O debate sobre modelos e dimensões de exposições é frequente. Em julho do ano passado, Wim Pijbes, então diretor do Rijksmuseum, de Amsterdã, esteve em São Paulo para participar de um seminário na Biblioteca Mário de Andrade. Responsável por uma série de mudanças institucionais, Pijbes duplicou a visitação do museu reinaugurado em 2013. Ele falou sobre megaexposições, disponibilizar acervos online para download gratuito, popularidade e o fenômeno das selfies em museus – e sobre a impossibilidade de o museu interferir nessa maneira superficial de interação.
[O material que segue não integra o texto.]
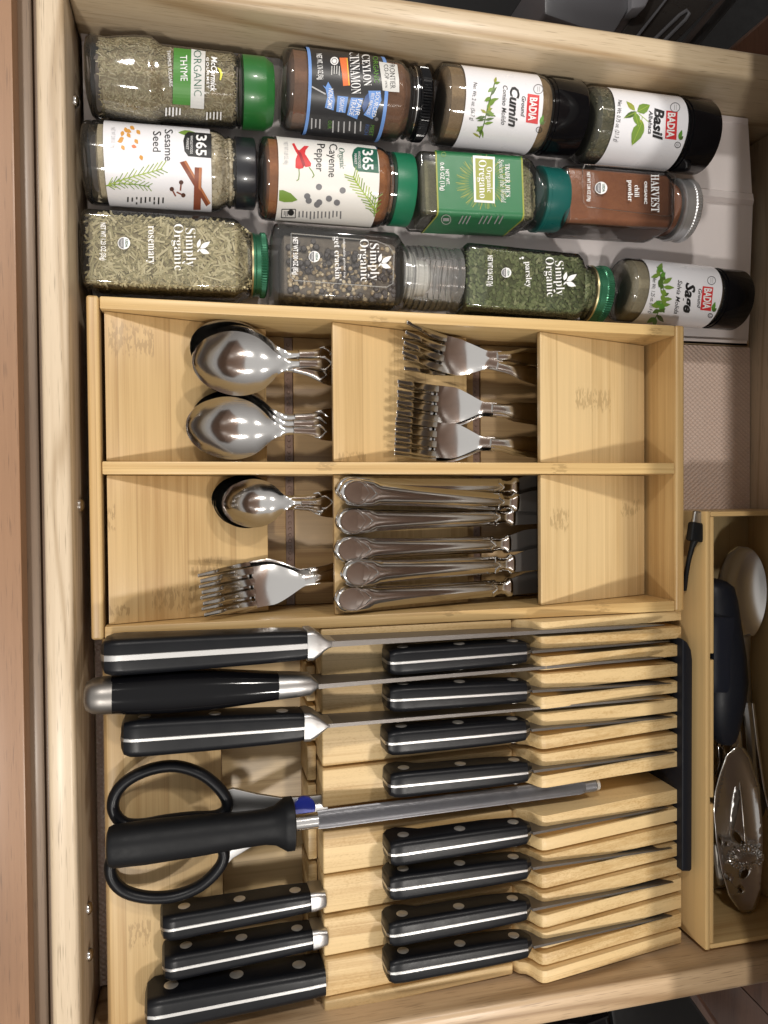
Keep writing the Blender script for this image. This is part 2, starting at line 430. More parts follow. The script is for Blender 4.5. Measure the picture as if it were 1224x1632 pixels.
b = MB(); b.tube([at(x, y, -.095) for x, y in ((860, 1634), (905, 1626), (930, 1628), (966, 1614))], .004, 8); local(b.build('bag_edge', M['hgloss']), g)
for k, q in enumerate(([(1098, 1560), (1162, 1556), (1300, 1700), (1190, 1700)], [(1166, 1556), (1330, 1510), (1420, 1700), (1304, 1700)])):
    o = slab_px('floor_board', q, -.30, -.28, M['redfloor'], bevel=.001)
    tag(o, ['reddish wooden board beside the black bin under the drawer', 'reddish wooden board at the right corner, past the dark seam'][k], 'board', 'reddish boards below the drawer')
# countertop over the back of the drawer: casts the straight shadow
ct = MB(); ct.box(.3115, .95, -.9, .9, .15, .19)
o = ct.build('countertop', plain('stone_worktop', (.58, .56, .53), .3, vary=.2), bevel=.003); o['kind'] = 'structure'; o['label'] = 'worktop edge over the back of the drawer'

b = MB(); b.box(.61, .95, -1.0, 1.0, .60, 1.45)
o = b.build('upper_cabinet', M['cabinet'], bevel=.003); o['kind'] = 'structure'; o['label'] = 'reddish wooden wall cabinets above the worktop'

# ------------------------------------------------------------------ cutlery tray
K1 = [(at(210, 542, .05).x, at(210, 542, .05).y, .012, .009), (at(170, 826, .052).x, at(170, 826, .052).y, .005, .007), (at(280, 953, .045).x, at(280, 953, .045).y, .013, .007), (at(330, 905, .043).x, at(330, 905, .043).y, .009, .006), (at(190, 960, .05).x, at(190, 960, .05).y-.004, .006, .003)]
K3 = [(at(947, 637, .043).x, at(947, 637, .043).y, .016, .007), (at(890, 828, .05).x, at(890, 828, .05).y, .008, .007), (at(1008, 812, .035).x, at(1008, 812, .035).y, .009, .006)]
M['plate_a'] = bamboo('bamboo_plate_a', 'Y', (.53, .365, .172), (.395, .245, .10), K1, strip=.028)  # plates a and b coloured darker than c to imitate light falling off leftward
M['plate_b'] = bamboo('bamboo_plate_b', 'Y', (.575, .40, .192), (.435, .28, .118), [(at(560, 730, .05).x, at(560, 730, .05).y, .009, .004)], strip=.022)
M['plate_c'] = bamboo('bamboo_plate_c', 'Y', (.63, .465, .245), (.49, .335, .155), K3, strip=.03)
kx = lambda x, y: (at(x, y, .06).x, at(x, y, .06).y, .003, .006)
M['bam_rim'] = bamboo('bamboo_rim', 'X', (.625, .435, .195), (.46, .29, .115), [kx(605, 512), kx(1045, 530), kx(890, 747), kx(520, 742), kx(960, 968), kx(720, 975)])
tr = thing('cutlery_tray', 'light bamboo cutlery tray with four stepped compartments of spoons, forks and knives', 'cutlery tray', (.13, .017, .0016))
def part(mb, name, mat, root, **kw):
    l = root.location; mb.v = [(x-l.x, y-l.y, z-l.z) for x, y, z in mb.v]
    return mb.build(name, mat, root, **kw)
Z0 = .0018
b = MB(); b.box(-.0568, -.0502, -.0785, .1118, Z0, .0603); part(b, 'end_wall', M['bam_y'], tr, bevel=.0016, seg=3)
b = MB(); b.box(.3105, .3172, -.0785, .1118, Z0, .0603); part(b, 'end_wall', M['bam_y'], tr, bevel=.0016, seg=3)
b = MB(); b.box(-.0498, .3101, .1045, .1116, Z0, .0600); part(b, 'side_wall', M['bam_rim'], tr, bevel=.0010)
b = MB(); b.box(-.0498, .3101, -.0783, -.0712, Z0, .0600); part(b, 'side_wall', M['bam_rim'], tr, bevel=.0010)
b = MB(); b.box(-.0498, .3101, .0133, .0206, Z0, .0598); part(b, 'divider', M['bam_rim'], tr, bevel=.0008)
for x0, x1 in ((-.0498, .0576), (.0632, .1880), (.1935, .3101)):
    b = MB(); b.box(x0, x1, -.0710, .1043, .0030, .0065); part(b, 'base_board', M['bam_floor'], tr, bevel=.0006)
strip_m = plain('brown_rubber_strip', (.22, .14, .105), .35)
for x0, x1 in ((.0576, .0632), (.1880, .1935)):
    b = MB(); b.box(x0+.0002, x1-.0002, -.0708, .1041, .0026, .0046)
    for k in range(44):
        y = -.068+k*.0039
        b.ball(((x0+x1)/2, y, .0046), .0013, 8, 4, (1, 1, .5))
    part(b, 'rubber_strip', strip_m, tr)
def plate(x0, x1, z0, z1, y0, y1, mat, name='shelf_plate'):
    b = MB(); P = []
    for k in range(9):
        t = k/8; P.append([(x0+(x1-x0)*t, y, z0+(z1-z0)*t) for y in (y0, y1)])
    b.grid(P, .005); return part(b, name, mat, tr, bevel=.0006)
for (y0, y1) in ((.0209, .1042), (-.0709, .0130)):
    plate(-.0478, .0438, .0565, .0285, y0, y1, M['plate_a'])
    plate(.0808, .1755, .0562, .0285, y0, y1, M['plate_b'])
    plate(.2150, .3078, .0562, .0280, y0, y1, M['plate_c'])

# ------------------------------------------------------------------ flatware
def lerp(tab, x):
    if x <= tab[0][0]: return tab[0][1]
    for (a, b_), (c, d) in zip(tab, tab[1:]):
        if x <= c:
            t = (x-a)/(c-a); t = t*t*(3-2*t)*.5+t*.5; return b_+(d-b_)*t
    return tab[-1][1]
def handle_strip(b, x0, x1, w0, w1, z0, z1, th, arc=.008):
    """stem with raised shoulders, from the neck to the end"""
    P = []; n = 26
    for i in range(n+1):
        t = i/n; x = x0+(x1-x0)*t
        w = w0 if t < .10 else (w0+(w1*.62-w0)*min(1, (t-.10)/.10) if t < .2 else w1*.62+(w1*.38)*((t-.2)/.8))
        if t > .94: w *= math.sqrt(max(.05, 1-((t-.94)/.06)**2))
        zc = z0+(z1-z0)*t**1.7+arc*t*(1-t)**2
        P.append([(x, w*v, zc+th*.75*(1-abs(v)**2.5)) for v in (-1, -.8, -.55, -.3, 0, .3, .55, .8, 1)])
    b.grid(P, th)
def chevron(b, x, w, z, h):
    for s in (-1, 1):
        b.tube([(x-w*.75, s*w*.80, z-.0002), (x-w*.1, s*w*.92, z+h*.25), (x+w*.45, s*w*.52, z+h*.6), (x+w*1.0, 0, z+h*.75)], [.0002, .0005, .0006, .0006], 6)
BOWL = [(-.02, -.2), (0, .0), (.008, .17), (.03, .325), (.08, .525), (.16, .725), (.27, .87), (.38, .965), (.48, 1.0), (.58, .985), (.68, .92), (.78, .80), (.88, .59), (.97, .34), (1.06, .20), (1.15, .150), (1.22, .145), (1.3, .145)]
def spline(t, x):
    for i in range(1, len(t)-2):
        if t[i][0] <= x <= t[i+1][0]:
            k = (x-t[i][0])/(t[i+1][0]-t[i][0]); p0, p1, p2, p3 = (t[i+d][1] for d in (-1, 0, 1, 2))
            m1 = (p2-p0)/(t[i+1][0]-t[i-1][0])*(t[i+1][0]-t[i][0]); m2 = (p3-p1)/(t[i+2][0]-t[i][0])*(t[i+1][0]-t[i][0])
            return (2*k**3-3*k*k+1)*p1+(k**3-2*k*k+k)*m1+(-2*k**3+3*k*k)*p2+(k**3-k*k)*m2
    return t[-2][1] if x > t[-2][0] else 0
def make_spoon(p0, p1, z0, z1, bl, bw, total, depth, label, group, name='spoon'):
    A = at(*p0, z0); B = at(*p1, z1)
    rot, L = frame(A, B)
    t = thing(name, label, 'spoon', A, rot, group)
    b = MB(); P = []; n = 44; nv = 20
    neck = .0027*bw/.0188
    for i in range(n+1):
        u = (i/n)**1.6; x = bl*1.22*u; s = x/bl
        w = max(.0004, bw*spline(BOWL, s)) if s < 1.0 else max(neck, bw*spline(BOWL, s))
        D = depth*math.sin(math.pi*min(1, max(0, s/1.08)))**.75 if s < 1.08 else 0
        lift = .006*max(0, s-.78)**1.5*3
        P.append([(x, w*v, -D*(1-abs(v)**1.9)+lift-.0016*v*v*min(1, max(0, (s-.72)/.35))) for v in [(-1+2*j/nv) for j in range(nv+1)]])
    b.grid(P, .0013); b.build('bowl', M['steel'], t)
    b = MB(); zn = .006*.44**1.5*3
    handle_strip(b, bl*1.20, total, neck, .0085, zn-.0002, -.004, .0014); b.build('handle', M['steel'], t)
    b = MB(); chevron(b, bl*1.22+.016, .0044, zn+.0008, .0012); b.build('shoulder_ridge', M['steel'], t)
    return t
GS = 'stainless steel spoons in the cutlery tray'
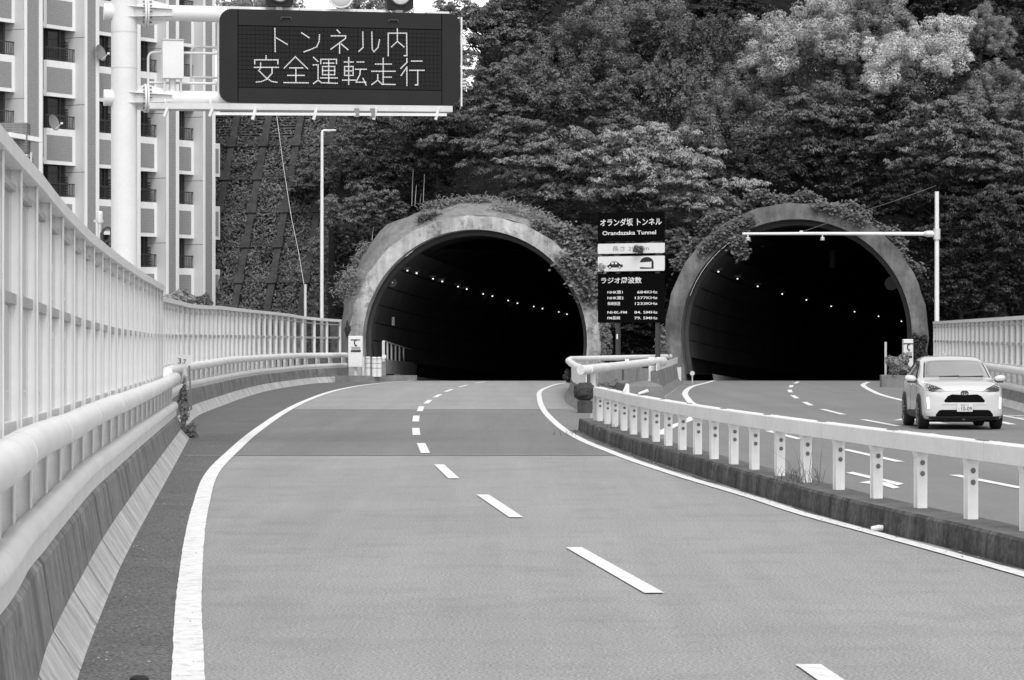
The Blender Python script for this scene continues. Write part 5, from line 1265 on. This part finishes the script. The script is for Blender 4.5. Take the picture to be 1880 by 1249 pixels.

Então, um historiador de arte o interrompeu e perguntou: “Mas isso não é como ir a um playground?” As indagações provocaram intenso debate.

Na contramão do pensamento de Wim Pijbes – que deixou a direção do Rijksmuseum para comandar o Voorlinden, museu de arte contemporânea na costa holandesa – aparecem figuras como Francesco Bonami, curador-geral da 50ª Bienal de Veneza, em 2003. Batizada de Sonhos e Conflitos, A Ditadura do Espectador, a mostra debatia a relação entre o público e a obra de arte. Na época, Bonami declarou que mostras blockbusters atuavam como “máquinas de publicidade” para atender o que os grandes públicos desejam. Entretanto, a Bienal daquele ano teve 260 mil visitantes, número não tão impopular assim. Se as exposições viraram reféns do olhar do público, não se sabe exatamente. Mas do fato de que ele está olhando, ninguém duvida.